Aim of the task
The first line to copy is the one with "sp.face([f0, g0, g1, f1], 2, .4)"; the last is the one with "cl.face([cp(i, 74, 706), cp(i". Copy each line in that range exactly, leaving out all others.

Data extract
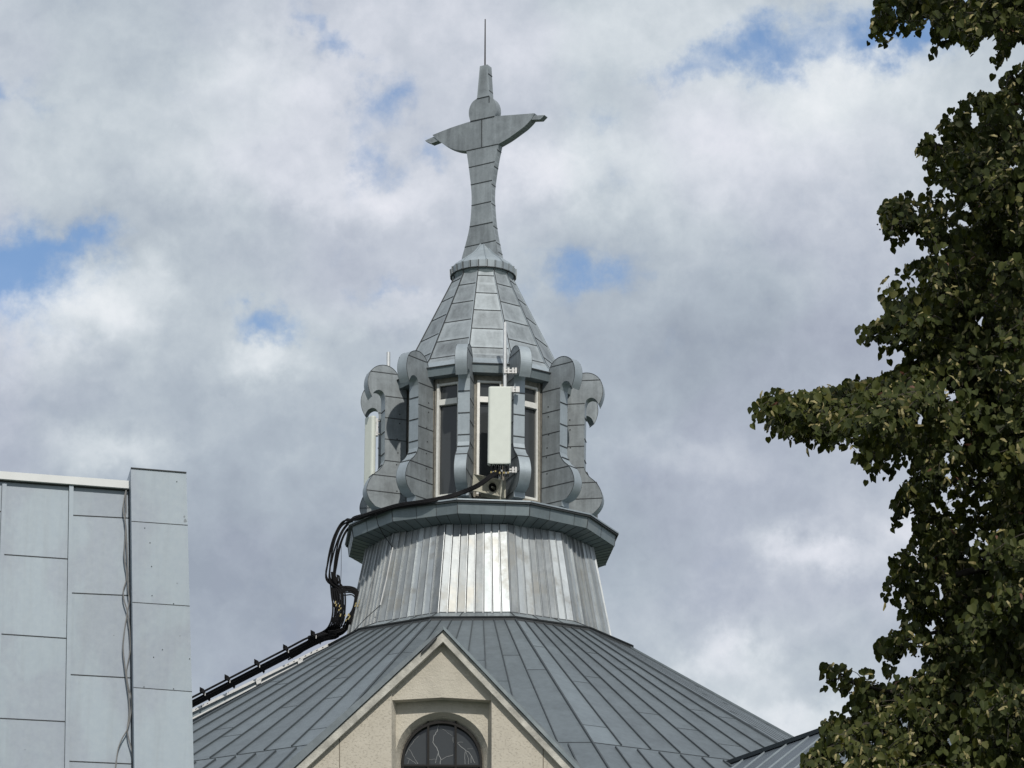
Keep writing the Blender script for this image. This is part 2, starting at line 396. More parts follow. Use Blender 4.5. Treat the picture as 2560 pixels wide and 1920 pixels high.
# ---- cornice (12-sided, turned with the lantern)
z1, r1 = zc(1350), rm(340, 1350); z2, r2 = zc(1379), rm(336, 1379)
cf = MB(); cj = MB(); sf = MB()
zw, rw = zc(1312), rm(205, 1312)         # lantern foot
for k in range(12):
    a0, a1 = A2 + k * ST, A2 + (k + 1) * ST
    TL, TR, BR, BL = pol(a0, r1, z1), pol(a1, r1, z1), pol(a1, r2, z2), pol(a0, r2, z2)
    n = nrm(BL, BR, TR)
    cuts = [0, random.uniform(.25, .4), random.uniform(.66, .78), 1] if k % 2 else [0, .3 + random.uniform(0, .4), 1]
    for u0, u1 in zip(cuts, cuts[1:]):
        cf.face([lerp(BL, BR, u0), lerp(BL, BR, u1), lerp(TL, TR, u1), lerp(TL, TR, u0)])
        if u0: cj.bar(lerp(BL, BR, u0), lerp(TL, TR, u0), .008, .003, n)
    cj.bar(BL, TL, .012, .008, n)
    # top drip lip
    o0, o1 = pol(a0, r1 + .03, z1 + .012), pol(a1, r1 + .03, z1 + .012)
    cf.bar(lerp(o0, o1, 0), o1, .055, .022, Vector((0, 0, 1)), 1, .6)
    cj.bar(o0 - Vector((0, 0, .02)), o1 - Vector((0, 0, .02)), .03, .012, n)
    # sloping top
    cf.face([pol(a0, r1 + .02, z1 + .02), pol(a1, r1 + .02, z1 + .02), pol(a1, rw - .1, zw), pol(a0, rw - .1, zw)], 0, .5)
    # soffit
    i0, i1 = pol(a0, rtp - .05, z2 - .10), pol(a1, rtp - .05, z2 - .10)
    for i in range(6):
        u0, u1 = i / 6, (i + 1) / 6
        sf.face([lerp(BL, BR, u0), lerp(i0, i1, u0), lerp(i0, i1, u1), lerp(BL, BR, u1)])
        cj.bar(lerp(BL, BR, u0), lerp(i0, i1, u0), .009, .005, Vector((0, 0, -1)))
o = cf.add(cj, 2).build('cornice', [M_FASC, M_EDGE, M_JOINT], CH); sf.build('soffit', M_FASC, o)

# ---- lantern wall and windows
zet = zc(1003)
lw = MB(); th = rm(13, 1150)
awall = rw * math.cos(ST / 2); half = rw * math.sin(ST / 2)
for k in range(12):
    am = A2 + (k + .5) * ST
    rad = Vector((math.sin(am), -math.cos(am), 0)); tan = Vector((math.cos(am), math.sin(am), 0))
    C = Vector((X0, Y0, 0)) + rad * awall
    def P(u, z, d=0): return C + tan * u + Vector((0, 0, z)) + rad * d
    wv = half - .16
    # side strips, sill, head round the opening
    for s in (-1, 1):
        lw.prism([P(s * half, zw - .2), P(s * wv, zw - .2), P(s * wv, zet + .1), P(s * half, zet + .1)] if s < 0 else [P(wv, zw - .2), P(half, zw - .2), P(half, zet + .1), P(wv, zet + .1)], rad * -.1, 0)
        lw.bar(P(s * (wv + .05), zw), P(s * (wv + .05), zet), .012, .006, rad, 1)
        lw.bar(P(s * (wv - .01), zw), P(s * (wv - .01), zet), .03, .02, rad, 0)
    lw.box(P(0, zw + .09, -.05), tan * wv, rad * .08, Vector((0, 0, .05)))
    lw.box(P(0, zet - .03, -.05), tan * wv, rad * .05, Vector((0, 0, .07)))
lw.build('lantern_wall', [M_REVEAL, M_JOINT], CH)
# one window, copied round (local: rad = -Y)
wz0, wz1 = zw + .14, zet - .10
wh = half - .17
fm = MB(); fw = .05
ztr = zc(1062)
def LP(u, z, d=0): return Vector((u, -(awall + d), z))
def lbox(mb, u0, u1, za, zb_, d0, d1, mi=0): mb.box(LP((u0 + u1) / 2, (za + zb_) / 2, (d0 + d1) / 2), Vector(((u1 - u0) / 2, 0, 0)), Vector((0, abs(d1 - d0) / 2, 0)), Vector((0, 0, (zb_ - za) / 2)), mi)
lbox(fm, -wh, -wh + fw, wz0, wz1, -.04, .03); lbox(fm, wh - fw, wh, wz0, wz1, -.04, .012)
lbox(fm, -wh + fw, wh - fw, wz0, wz0 + fw, -.04, .010); lbox(fm, -wh + fw, wh - fw, wz1 - .04, wz1, -.04, .010)
lbox(fm, -wh + fw, wh - fw, ztr - .055, ztr + .055, -.04, .034)
pn = MB(); lbox(pn, -wh + .02, wh - .02, wz0 + .02, ztr, -.055, -.045); pu = MB(); lbox(pu, -wh + .02, wh - .02, ztr, wz1 - .02, -.055, -.045)
rod = MB()
Z = Vector((0, 0, 0))
fproto = fm.build('window_frame', M_WHITE, CH, org=Z); p1 = pn.build('pane', M_GLASS, fproto, org=Z); p2 = pu.build('pane', M_GLASS, fproto, org=Z)
for k in range(12):
    if k == 0: o = fproto
    else:
        o = fproto.copy(); col.objects.link(o); o.parent = CH
        for ch in (p1, p2): c = ch.copy(); col.objects.link(c); c.parent = o
    o.location = (0, 0, 0); o.rotation_euler = (0, 0, A2 + (k + .5) * ST)
core = MB()   # dark interior so the glass never shows straight through
core.tube([Vector((X0, Y0, zw + .1)), Vector((X0, Y0, zet))], rw * .45, 12)
core.build('lantern_core', plain('dark_interior', (.05, .05, .055), .9), CH)

# ---- spire eave, spire
def interp(tab, y):
    for (ya, ra), (yb, rb2) in zip(tab, tab[1:]):
        if ya <= y <= yb: return ra + (rb2 - ra) * (y - ya) / (yb - ya)
    return tab[-1][1] if y > tab[-1][0] else tab[0][1]
SP = [(700, 74), (740, 94), (950, 202), (963, 212), (973, 222), (981, 233)]
def spp(phi, y): return pol(phi, rm(interp(SP, y), y), zc(y))
sp = MB(); sj = MB()
def yc_for(yf):
    for y in range(700, 982):
        if proj(lerp(spp(A2, y), spp(A2 + ST, y), .5))[1] >= yf: return y
    return 981
even = [yc_for(v) for v in (689, 732, 775, 822, 869)]; odd = [yc_for(v) for v in (707, 752, 798, 845, 886)]
for k in range(12):
    a0, a1 = A2 + k * ST, A2 + (k + 1) * ST
    js = sorted(set((even if k % 2 == 0 else odd)))
    tn = random.random()
    ys = sorted(set([s_[0] for s_ in SP] + js))
    for ya, yb in zip(ys, ys[1:]):
        if ya in js: tn = random.random()
        sp.face([spp(a0, yb), spp(a1, yb), spp(a1, ya), spp(a0, ya)], 1 if ya >= 963 else 0, tn)
        sj.bar(spp(a0, yb), spp(a0, ya), .018, .018, pol(a0, 1, .5) - pol(0, 0, 0))
        sp.bar(spp(a0 - .012, yb), spp(a0 - .012, ya), .02, .014, pol(a0, 1, .5) - pol(0, 0, 0), 1)
    n = nrm(spp(a0, 900), spp(a1, 900), spp(a1, 850))
    for y in js:
        if y > 702: sj.bar(spp(a0, y), spp(a1, y), .016, .009, n)
    e0, e1 = spp(a0, 981), spp(a1, 981)
    f0, f1 = pol(a0, rm(229, 1003), zc(1003)), pol(a1, rm(229, 1003), zc(1003))
    n2 = nrm(f0, f1, e1)
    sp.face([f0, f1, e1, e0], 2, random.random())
    sj.bar(e0 - Vector((0, 0, .01)), e1 - Vector((0, 0, .01)), .02, .02, n2)
    g0, g1 = pol(a0, rw - .1, zet), pol(a1, rw - .1, zet)
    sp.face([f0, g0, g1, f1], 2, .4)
sp.add(sj, 3).build('spire_roof', [M_SPIRE, M_EDGE, M_FASC, M_JOINT], CH)

# ---- collar under the cross
cl = MB(); clj = MB(); NC = 24
def cp(i, rpx, y, off=0): return pol(A2 + 2 * math.pi * i / NC + off, rm(rpx, y), zc(y))
for i in range(NC):
    cl.face([cp(i, 81, 694), cp(i + 1, 81, 694), cp(i + 1, 82, 677), cp(i, 82, 677)], 1)
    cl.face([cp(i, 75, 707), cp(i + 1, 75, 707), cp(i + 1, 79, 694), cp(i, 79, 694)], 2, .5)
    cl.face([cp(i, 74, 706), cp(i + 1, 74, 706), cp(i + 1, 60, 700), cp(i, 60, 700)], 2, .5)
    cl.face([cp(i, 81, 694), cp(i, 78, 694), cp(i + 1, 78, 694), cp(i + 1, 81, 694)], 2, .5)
    rd = cp(i, 82, 690) - cp(i, 0, 690)
    cl.bar(cp(i, 81, 694), cp(i, 82, 677), .016, .022, rd, 0, .6)
    clj.bar(cp(i + .12, 81, 694), cp(i + .12, 82, 677), .010, .010, rd)
    if i % 2 == 0: clj.bar(cp(i, 75, 707), cp(i, 79, 694), .016, .02, rd)
    clj.bar(cp(i, 81, 694.5), cp(i + 1, 81, 694.5), .016, .012, rd)
CP = [(677, 82), (668, 74), (658, 60), (646, 42), (632, 26), (614, 11), (606, 3)]
for (ya, ra), (yb, rb2) in zip(CP, CP[1:]):
    for i in range(NC):
        cl.face([cp(i, ra, ya), cp(i + 1, ra, ya), cp(i + 1, rb2, yb), cp(i, rb2, yb)], 1, .8)
for i in (1, 3, 22):
    cl.tube([cp(i, r_ + 1, y_) for y_, r_ in CP], .014, 5, 1)
cl.add(clj, 3).build('collar', [M_SPIRE, M_EDGE, M_FASC, M_JOINT], CH)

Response
    sp.face([f0, g0, g1, f1], 2, .4)
sp.add(sj, 3).build('spire_roof', [M_SPIRE, M_EDGE, M_FASC, M_JOINT], CH)

# ---- collar under the cross
cl = MB(); clj = MB(); NC = 24
def cp(i, rpx, y, off=0): return pol(A2 + 2 * math.pi * i / NC + off, rm(rpx, y), zc(y))
for i in range(NC):
    cl.face([cp(i, 81, 694), cp(i + 1, 81, 694), cp(i + 1, 82, 677), cp(i, 82, 677)], 1)
    cl.face([cp(i, 75, 707), cp(i + 1, 75, 707), cp(i + 1, 79, 694), cp(i, 79, 694)], 2, .5)
    cl.face([cp(i, 74, 706), cp(i + 1, 74, 706), cp(i + 1, 60, 700), cp(i, 60, 700)], 2, .5)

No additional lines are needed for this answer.